Morocco and Uskokovic interviewed Doss, a Toronto foodie, to discuss the city's bustling food scene. He brought a refreshing perspective to the conversation with the two North American food editors. Doss charmed them on one of his famous food tours, "breaking their stomachs," and wasted no time moving from one place to another – Uskokovic dubs Doss an “excellent wrangler.”
He shows the audience that smaller communities in the GTA, like Scarborough, are instrumental to Toronto food’s community, although often overlooked. With places like New Kalyani on Kennedy Road that serve up Sri Lankan dishes like kothu, roti and egg partha; he highlights some spots closest to his heart. “This is where my mom goes when she doesn’t want to cook,” said Doss.
The food media scene has changed drastically in the last few years. Doss, who has over 15 years of experience as a food and drink writer, commented on how rare his job is nowadays.
"Because nobody can really afford to do what I'm doing if they don't have the car, right? I'm getting food, at this point, about 18 times a week. And who can afford to do that? And who will pay you [to do it]."

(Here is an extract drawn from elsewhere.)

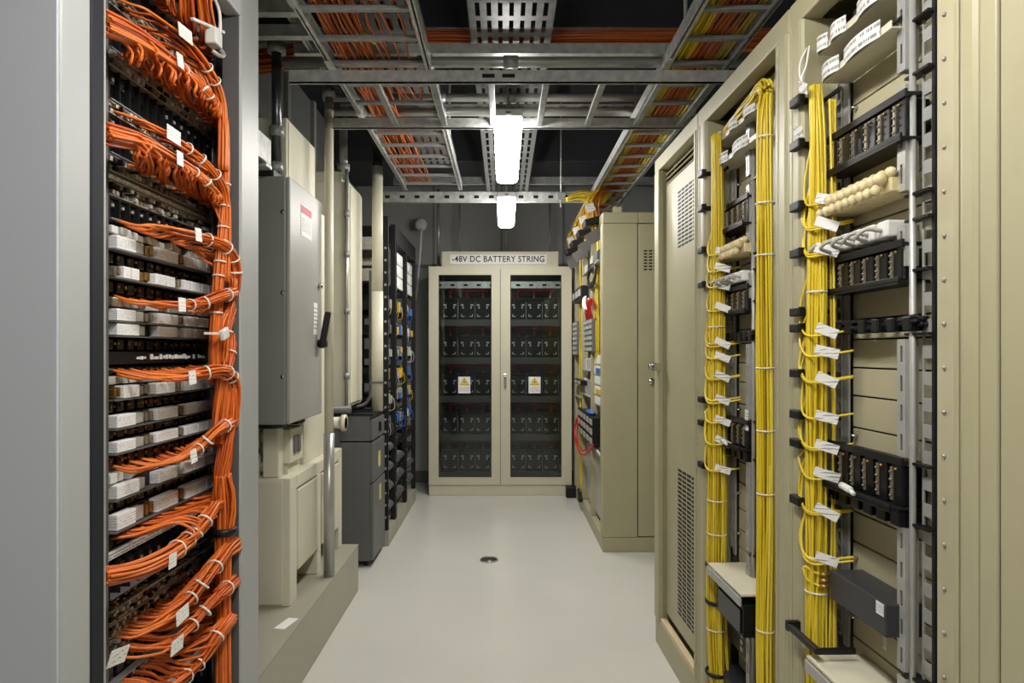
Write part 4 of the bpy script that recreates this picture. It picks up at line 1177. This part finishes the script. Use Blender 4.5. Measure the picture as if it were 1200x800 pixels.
# ------------------------------------------------------------------ black open racks
RT = 2.29
def black_rack(y0, y1, lab, head=True):
    t = thing('black_rack', lab, 'rack', (-.80, y0, 0), group='black open racks along the left')
    x0, x1 = -1.30, -.80
    part('plinth', MB().box(x0, x1 + .004, y0, y1, 0, .11), 'plinth_grey', t, bev=.003)
    for x in (x0, x1 - .035):
        for y in (y0, y1 - .03):
            part('post', MB().box(x, x + .035, y + .001, y + .029, .11, RT - (.0 if not head else .13)), 'black_matte', t)
    if head: part('header', MB().box(x0, x1, y0, y1, RT - .13, RT), 'black_matte', t, bev=.003)
    part('side_mesh', MB().box(x0 + .04, x1 - .06, y0 + .002, y0 + .006, .2, .24).box(x0 + .04, x1 - .06, y0 + .002, y0 + .006, 1.2, 1.24).box(x0 + .04, x1 - .06, y0 + .002, y0 + .006, 2.0, 2.04), 'black_matte', t)
    part('back', MB().box(x0, x0 + .01, y0 + .031, y1 - .031, .11, RT - .13), 'black_matte', t)
    h0 = None
    z = .2
    while z < RT - .2:
        if h0 is None: h0 = part('rivet', MB().box(x1, x1 + .001, y0 + .008, y0 + .02, z - .008, z + .008).box(x1 - .026, x1 - .012, y0 - .0005, y0 + .001, z - .008, z + .008), 'rail_grey', t); z00 = z
        else: like(h0, t, (0, 0, z - z00))
        z += .085
    k = 0
    for z in (.2, .34, .48, .62, .78, .96, 1.13, 1.30, 1.47, 1.65, 1.83):
        if z < RT - .2: part('shelf', MB().box(x0 + .04, x1 - .04, y0 + .032, y1 - .032, z, z + .012).box(x1 - .045, x1 - .04, y0 + .032, y1 - .032, z - .02, z + .012), 'black', t)
    return t
bays = [(4.44, 4.76, 'narrow black rack beside the cream duct, nearest of the three black racks', False),
        (4.775, 5.29, 'black rack with white boxes and blue plugs, middle of the three black racks', True),
        (5.295, 5.82, 'black rack with white boxes and blue plugs, farthest of the three black racks', True)]
bn = ['nearest', 'middle', 'farthest']
for bi, (y0, y1, lab, hd) in enumerate(bays):
    black_rack(y0, y1, lab, hd)
    for k, z in enumerate((.78, .96, 1.13, 1.30, 1.47, 1.65)):
        q = thing('plug_shelf', 'row of coloured cable plugs on the %s shelf of the %s black rack' % (['lowest plug', 'second lowest plug', 'third plug', 'fourth plug', 'fifth plug', 'highest plug'][k], bn[bi]), 'cable plugs', (-.86, (y0 + y1) / 2, z + .012), group='plug rows in the black racks')
        n = 4 if bi == 0 else 6
        w = (y1 - y0 - .08) / n
        part('carrier', MB().box(-1.1, -.862, y0 + .04, y1 - .04, z + .0125, z + .07), 'black_gloss', q)
        for i in range(n):
            y = y0 + .04 + i * w
            cm = rng.choice(['block_grey', 'block_grey', 'charcoal', 'block_grey', 'yellow_plug'] if bi == 0 else ['blue', 'yellow_plug', 'blue', 'white_plastic', 'yellow_plug', 'blue', 'block_grey'])
            hh = rng.uniform(.05, .085)
            x1 = -.84 + rng.uniform(0, .03)
            part('plug', MB().box(-.9, x1, y + w * .15, y + w * .75, z + .013, z + .013 + hh), cm, q, bev=.004)
            if rng.random() < .25:
                part('plug_cable', MB().tube(catmull([(x1, y + w * .4, z + .05), (x1 + .012, y + w * .5, z + .04), (x1 + .01, y + w * .9, z - .03), (-.87, y + w, z - .05)], 10), .004, 5), cm, q)
    if bi > 0:
        for k in range(3):
            z = 1.845 + k * .095
            q = thing('white_module', 'white boxed module high in the %s black rack, %s of three' % (bn[bi], ['lowest', 'middle', 'highest'][k]), 'module', (-.82, y0 + .1, z), group='white modules in the black racks')
            part('case', MB().box(-1.15, -.825, y0 + .05, y1 - .05, z, z + .088), 'white_plastic', q, bev=.005)
            part('front_label', MB().box(-.8245, -.822, y0 + .09, y0 + .3, z + .02, z + .06), 'plate_print', q)
    else:
        for k in range(3):
            z = 1.845 + k * .11
            single('grey_module', 'grey cable module high in the nearest black rack, %s of three' % ['lowest', 'middle', 'highest'][k], 'module', MB().box(-1.15, -.86, y0 + .04, y1 - .04, z, z + .09).box(-.86, -.83, y0 + .06, y1 - .12, z + .02, z + .07), 'block_grey', (-1, y0 + .1, z), group='grey modules in the nearest black rack', bev=.004)
    for k, z in enumerate((.2, .34, .48, .62)):
        q = thing('cable_shelf', 'tangle of dark cables on the %s low shelf of the %s black rack' % (ORD[k], bn[bi]), 'cables', (-.86, y0 + .1, z + .012), group='dark cable tangles in the black racks')
        mb = MB()
        for i in range(6):
            y = y0 + .05 + (y1 - y0 - .14) * i / 6
            mb.tube(catmull([(-1.0, y, z + .04), (-.86, y + .02, z + .07), (-.815, y + .05, z + .05), (-.83, y + .08, z + .022), (-.95, y + .09, z + .022)], 14), .008, 5)
        part('cables', mb, rng.choice(['charcoal', 'black_matte', 'charcoal']), q, kind='stuff')
        part('tray', MB().box(-1.2, -.87, y0 + .04, y1 - .04, z + .0125, z + .02), 'charcoal', q)
# ------------------------------------------------------------------ orange patch rack, nearest on the left
rng = random.Random(33)
FX, PX = -.72, -.85              # front face and the plane of the termination rows
RY0, RY1 = 1.038, 1.885
t = thing('patch_rack', 'tall grey open rack full of orange cables, nearest on the left', 'rack', (FX, 1.4, 0))
part('end_panel', MB().box(-1.30, FX, RY0 - .006, RY0, 0, 2.75), 'slab_grey', t, bev=.0015)
part('near_post', MB().box(FX - .05, FX, RY0 + .001, 1.118, 0, 2.75), 'slab_light', t, bev=.006)
part('door_seal', MB().box(FX - .035, FX - .001, 1.119, 1.157, 0, 2.75), 'seal_dark', t, bev=.004)
part('seal_edge', MB().box(FX - .03, FX - .002, 1.157, 1.162, 0, 2.75), 'rail_grey', t)
part('far_post', MB().box(FX - .045, FX, 1.757, RY1, 0, 2.75), 'slab_light', t, bev=.005)
part('post_shade', MB().box(FX - .05, FX - .006, 1.7535, 1.757, 0, 2.268), 'inner_grey', t)  # thin dark sheet: shade on the post's camera-facing side put into colour
part('far_panel', MB().box(-1.30, FX - .045, RY1 - .015, RY1, 0, 2.75), 'inner_grey', t)
part('back_panel', MB().box(-1.30, -1.285, RY0, RY1 - .015, 0, 2.75), 'black_matte', t)
part('header', MB().box(FX - .045, FX, 1.162, 1.756, 2.27, 2.75), 'slab_grey', t, bev=.004)
part('top_panel', MB().box(-1.30, FX, RY0, RY1, 2.752, 2.765), 'slab_grey', t)
part('far_inner_rail', MB().box(PX - .02, PX + .012, 1.845, 1.868, 0, 2.7), 'rail_grey', t, bev=.002)
part('near_inner_rail', MB().box(PX - .02, PX + .012, 1.335, 1.358, 0, 2.7), 'inner_grey', t)

def rz(y): return EYE + (412 - y) / 543.5
N0, N1 = 1.362, 1.842
rows_def = [(-75, -45, 'c'), (-42, -10, 'b'), (-8, 8, 'c'), (9, 28, 'b'), (30, 58, 'b'), (60, 69, 'c'), (70, 79, 'c'), (81, 118, 'b'), (120, 135, 'c'), (137, 156, 'b'), (158, 180, 'b'), (182, 202, 'c'),
            (204, 211, 's'), (213, 230, 'c'), (232, 256, 'b'), (262, 274, 'g'), (275, 292, 'l'), (293, 309, 'd'), (310, 325, 'l'), (326, 343, 'd'), (345, 359, 'g'), (361, 376, 'l'), (378, 393, 'l'),
            (394, 411, 'd'), (412, 427, 's2'), (430, 439, 'd'), (440, 451, 'g'), (452, 468, 'l'), (469, 485, 'd'), (486, 502, 'l'), (503, 516, 'd'), (517, 531, 'l'), (533, 551, 'd'), (553, 567, 'g'), (568, 585, 'l'),
            (586, 601, 'd'), (602, 622, 'l'), (624, 644, 'd'), (646, 656, 's'), (658, 698, 'b'), (700, 712, 'e'), (714, 728, 'c'), (730, 745, 'c'), (747, 764, 'c'), (766, 800, 'd'), (802, 816, 'c'), (818, 845, 'b'), (850, 880, 'l'), (885, 930, 'b')]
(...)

TikToks and Instagram reels are a big part of food media today, said Doss. The short 60-second videos are usually quick lists of the best places to go and Doss said he misses the human side of it – and a bit more context. "There's no story behind the owner, the story of like, why this place exists in this part of the city?"
With this in mind, he dives into the versatility and character that is missing from videos like this. Facebook Marketplace may be the best way to get a unique experience. Facebook pop-ups see new cuisines depending on the suburb. In places like Parkale where the food scene is rich in Indian cuisine or in Mississauga where we see an upsurge of Palestinian food.
“You get this really interesting, unfiltered, adulterated regional cuisine that you will never see in a restaurant,” Doss said. "I travel quite a bit and I'm convinced that we have the most insane, dense marketplace for home-cooked meals.”
Halfway through the event, the trio was joined by Grinshpan, who swiftly matched the group's charismatic and witty dynamic.
Grinshpan, a mom of two young kids, said the best way to have kids engaged is to have them become part of the process. She frequently sends her three-year-old out to the herb garden to collect basil or dill or thyme to get her more involved, contributing in these small ways.
Taking pride in the food we prepare and having the opportunity to share that with others can get kids excited about experimenting with new flavours. There’s originality and care put into the food we create.
Doss added that exposure is key. “It helps [his kid to] sort of build a relationship with what he’s eating.”
At the end of the night, we left with a mind full of ideas and a salivating mouth hungry for more of that conversation; and a fresh oyster; or a sourdough waffle.